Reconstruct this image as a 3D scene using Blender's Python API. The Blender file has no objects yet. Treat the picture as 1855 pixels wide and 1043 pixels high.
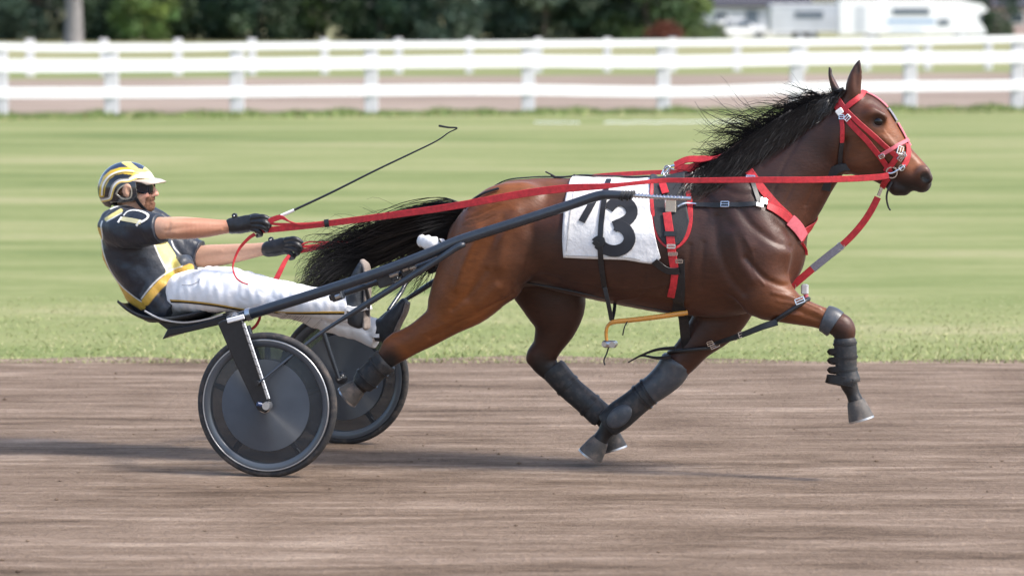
import bpy, math, random
import numpy as np
from mathutils import Vector, Matrix
from mathutils.bvhtree import BVHTree

random.seed(7); RNG = np.random.default_rng(7)
SC = bpy.context.scene
COL = SC.collection
R = math.radians

# ------------------------------------------------------------------ camera
FPX = 6080.0; CX, CY = 927.5, 521.5
CAMD, CAMH, HORIZON = 16.6, 2.28, 12.0
PITCH = math.atan((CY - HORIZON) / FPX)
cam = bpy.data.cameras.new('camera'); camo = bpy.data.objects.new('camera', cam); COL.objects.link(camo)
cam.sensor_width = 36.0; cam.lens = 36.0 * FPX / 1855.0
camo.location = (0, -CAMD, CAMH); camo.rotation_euler = (math.pi / 2 - PITCH, 0, 0)
cam.clip_start = 0.5; cam.clip_end = 3000
cam.dof.use_dof = True; cam.dof.focus_distance = 16.4; cam.dof.aperture_fstop = 2.6
SC.camera = camo

# ------------------------------------------------------------------ sky, sun, exposure
SUN_EL, SUN_DIR = 50.0, Vector((1.0, -0.42, 0.0)).normalized()
w = bpy.data.worlds.new('World'); SC.world = w; w.use_nodes = True
nt = w.node_tree; nt.nodes.clear()
sky = nt.nodes.new('ShaderNodeTexSky'); sky.sky_type = 'NISHITA'; sky.sun_disc = False
sky.sun_elevation = R(SUN_EL); sky.sun_rotation = math.atan2(SUN_DIR.x, SUN_DIR.y)
sky.air_density = 1.0; sky.dust_density = 2.5; sky.ozone_density = 1.0
bg = nt.nodes.new('ShaderNodeBackground'); bg.inputs['Strength'].default_value = 0.15
wo = nt.nodes.new('ShaderNodeOutputWorld')
nt.links.new(sky.outputs[0], bg.inputs[0]); nt.links.new(bg.outputs[0], wo.inputs[0])
sl = bpy.data.lights.new('sun', 'SUN'); sl.energy = 2.2; sl.angle = R(8.0); sl.color = (1.0, 0.95, 0.88)
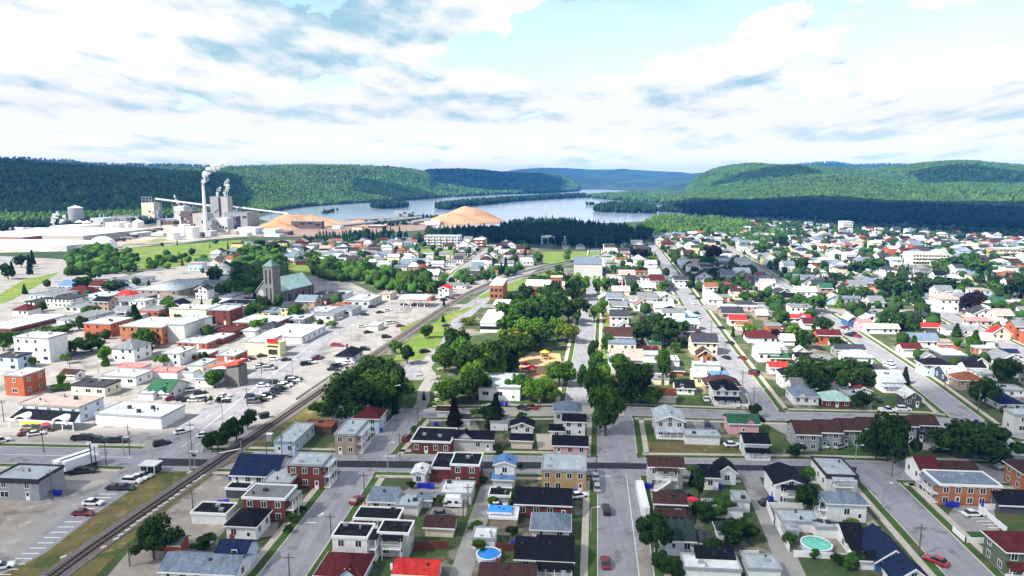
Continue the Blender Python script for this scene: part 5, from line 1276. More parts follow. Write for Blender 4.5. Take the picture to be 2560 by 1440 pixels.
for x, y, k in [(592,903,'g'),(610,905,'w'),(625,900,'k'),(655,892,'k'),(683,900,'w'),(716,902,'k'),(655,916,'k'),(650,920,'w'),(672,925,'s'),(678,922,'g'),(765,913,'k'),(778,908,'w'),(790,900,'r'),(797,896,'k'),(832,926,'k'),(840,919,'n'),(850,914,'w'),(872,910,'w'),(560,994,'w'),(556,1001,'w'),(558,1006,'k'),
    (838,865,'R'),(848,866,'R'),(920,833,'k'),(966,845,'k'),(1000,817,'r'),(975,810,'w'),(985,808,'s'),(950,783,'k'),(912,789,'k'),(970,778,'w'),(930,770,'k'),(912,876,'k'),(1010,763,'k'),(1040,764,'g'),(1120,745,'k'),(1130,748,'r'),(1110,752,'k'),(905,818,'w'),
    (455,1000,'k'),(470,1003,'k'),(487,1004,'w'),(510,1002,'s'),(430,1000,'r'),(500,985,'k'),(480,978,'w')]:
    car(x, y, 'c' if (x % 3) else 's', k, 60+(x % 5)*12)
for x, y, k in [(1735,760,'w'),(1728,737,'g'),(1745,795,'w'),(1740,785,'k'),(1802,822,'k'),(1825,860,'k'),(1745,748,'k'),(2115,830,'w'),(2122,840,'k'),(2142,843,'R'),(2112,822,'r'),(2132,836,'k'),(1985,742,'k'),(1975,738,'w'),(1945,720,'k'),(2210,765,'k'),(1892,694,'k'),(1905,702,'w'),(2420,690,'w'),(1755,730,'k')]:
    car(x, y, 'c', k, -30+(x % 4)*3)
strip('road_marking', resample([G(455,1118), G(600,999), G(775,864), G(850,808)], 4), -.08, .08, M['paint'], .07)
for dd in (-3.7, 3.7):
    pp = resample([G(455,1118), G(600,999), G(775,864), G(850,808)], 3)
    for i in range(0, len(pp)-2, 4): strip('road_marking', pp[i:i+2], dd-.07, dd+.07, M['paint'], .07)
# trailers by the workshop
for x, lb in ((168,'left one of two white box trailers parked behind the grey workshop'), (186,'right one of two white box trailers parked behind the grey workshop')):
    P_ = G(x, 1184); e = empty('box_trailer', (P_.x, P_.y+3, 0), R(60)); MB().box(-4.5,4.5,-1.25,1.25,1.1,3.7).obj('cargo_box', M['white'], e); MB().box(-3.8,3.8,-1,1,.8,1.1).obj('chassis', M['dtrim'], e)
    for a in (-3.2, -2.2, 3): MB().cyl(0,0,-.15,.15,.5,n=12).obj('wheel', M['tyre'], e, loc=(a, -1.1, .5)).rotation_euler = (R(90),0,0)
    tag(e, lb, 'trailer', 'box trailers')
car(200, 1184, 'p', 'k', 70); car(222, 1182, 'c', 'k', 80)
P_ = G(1132, 1272); e = empty('camper_trailer', (P_.x, P_.y+1.2, 0), ROT); b = MB(); b.hexa([(-2.1,-1.15,.5),(2.1,-1.15,.5),(2.1,1.15,.5),(-2.1,1.15,.5)],[(-2.35,-1.15,1.5),(2.35,-1.15,1.5),(2.35,1.15,1.5),(-2.35,1.15,1.5)]); b.hexa([(-2.35,-1.15,1.5),(2.35,-1.15,1.5),(2.35,1.15,1.5),(-2.35,1.15,1.5)],[(-1.7,-1.05,2.6),(1.7,-1.05,2.6),(1.7,1.05,2.6),(-1.7,1.05,2.6)]); b.obj('shell', M['white'], e); MB().box(-1.2,-.2,-1.2,-1.1,1.3,1.9).obj('window', M['glass'], e); MB().box(.5,1.3,-1.2,-1.1,1.3,1.9).obj('window', M['glass'], e); MB().box(-.4,.4,-.4,.4,2.6,2.8).obj('roof_hatch', M['white'], e)
for y in (-1.0, 1.0): MB().cyl(0,0,-.1,.1,.36,n=12).obj('wheel', M['tyre'], e, loc=(0, y, .36)).rotation_euler = (R(90),0,0)
tag(e, 'white camper trailer parked in the yard behind the broad garage', 'camper'); mark('the white camper', 1132, 1260)
# railway wagons at the mill
for k in range(7):
    P_ = G(300+k*16, 604-k*4.5); e = empty('railway_wagon', (P_.x, P_.y, 0), R(58)); MB().box(-7,7,-1.4,1.4,1.1,3.9).obj('wagon_body', M['metal'] if k % 2 else wallm('br'), e); MB().box(-6,-4,-1,1,.2,1.1).box(4,6,-1,1,.2,1.1).obj('bogies', M['dtrim'], e); reg(e, ('silver' if k % 2 else 'brown')+' railway wagon in the mill siding', 'wagon', 'railway wagons at the mill')
# ================================================================= street furniture
def pole(px, py, top, kind='u', label=None):
    P_ = G(px, py); h = max(5, min(14, HH-P_.y*slope(top))); e = empty('utility_pole' if kind == 'u' else 'street_lamp', P_)
    MB().cyl(0, 0, 0, h, .15, .1, n=7).obj('pole', M['pole'] if kind == 'u' else M['metal'], e)
    if kind == 'u':
        MB().box(-1.1,1.1,-.06,.06,h-.9,h-.75).obj('crossarm', M['pole'], e)
        if int(px) % 2: MB().cyl(.35, 0, h-3, h-2.1, .22, n=8).obj('transformer', M['metal'], e)
    else: MB().bar((0,0,h), (1.5,0,h+.3), .05).obj('arm', M['metal'], e); MB().box(1.2,1.9,-.15,.15,h+.2,h+.36).obj('lamp_head', M['trim'], e)
    reg(e, 'tall wooden utility pole' if kind == 'u' else 'grey street lamp', 'pole' if kind == 'u' else 'street lamp', 'poles along the streets', (px, py-8))
for a in [(110,1131,1068,'u'),(267,1172,1108,'u'),(325,1136,1060,'u'),(310,1138,1100,'l'),(480,1138,1055,'u'),(476,1175,1070,'l'),(132,1251,1175,'u'),(483,1280,1226,'u'),(325,1416,1375,'u'),(912,1262,1180,'u'),(828,1345,1283,'u'),(724,1445,1400,'u'),(970,1182,1108,'l'),(1000,1146,1082,'u'),
    (1045,1078,1016,'u'),(1158,1302,1255,'u'),(1170,1262,1210,'u'),(1490,1190,1080,'u'),(1477,1330,1270,'l'),(2138,1160,1118,'l'),(2229,1190,1160,'u'),(2206,1270,1210,'l'),(2297,1390,1310,'u'),(2326,1145,1096,'u'),(2440,1145,1080,'l'),(2445,1030,968,'u'),(2362,972,925,'u'),(1834,930,890,'l'),(1856,965,925,'u'),(1884,1005,965,'u'),(1895,1010,985,'l'),(1812,895,850,'u'),
    (2259,1024,985,'u'),(1262,1120,1070,'u'),(618,1015,968,'u'),(557,1058,998,'l'),(682,980,930,'l'),(654,935,880,'u'),(732,945,900,'l'),(988,1035,965,'l'),(1001,995,950,'l'),(1390,1015,955,'u'),(1345,1020,985,'u'),(1352,1020,985,'u'),(10,1055,1000,'u'),(175,920,890,'u'),(247,935,905,'l'),(715,870,830,'l'),(878,850,815,'l'),(848,830,795,'l'),(993,810,775,'l'),(1050,783,740,'l'),(1127,775,735,'l'),(1189,775,745,'l'),
    (1778,838,800,'u'),(1794,860,830,'u'),(2278,775,740,'u'),(2445,840,800,'u'),(2133,820,790,'u'),(1490,640,600,'u'),(1520,655,610,'l'),(1583,640,600,'u'),(1415,630,600,'u'),(1550,1010,950,'l'),(2028,1010,985,'l'),(705,1140,1070,'u'),(668,1160,1100,'u')]:
    pole(*a)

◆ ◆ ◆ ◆

= Problem statement =
Up to and including the line that contains "R = math.radians", print the records above exactly from their first line, without any pictures.

= Solution to this task =
Reconstruct this image as a 3D scene using Blender's Python API. The Blender file has no objects yet. Treat the picture as 1855 pixels wide and 1043 pixels high.
import bpy, math, random
import numpy as np
from mathutils import Vector, Matrix
from mathutils.bvhtree import BVHTree

random.seed(7); RNG = np.random.default_rng(7)
SC = bpy.context.scene
COL = SC.collection
R = math.radians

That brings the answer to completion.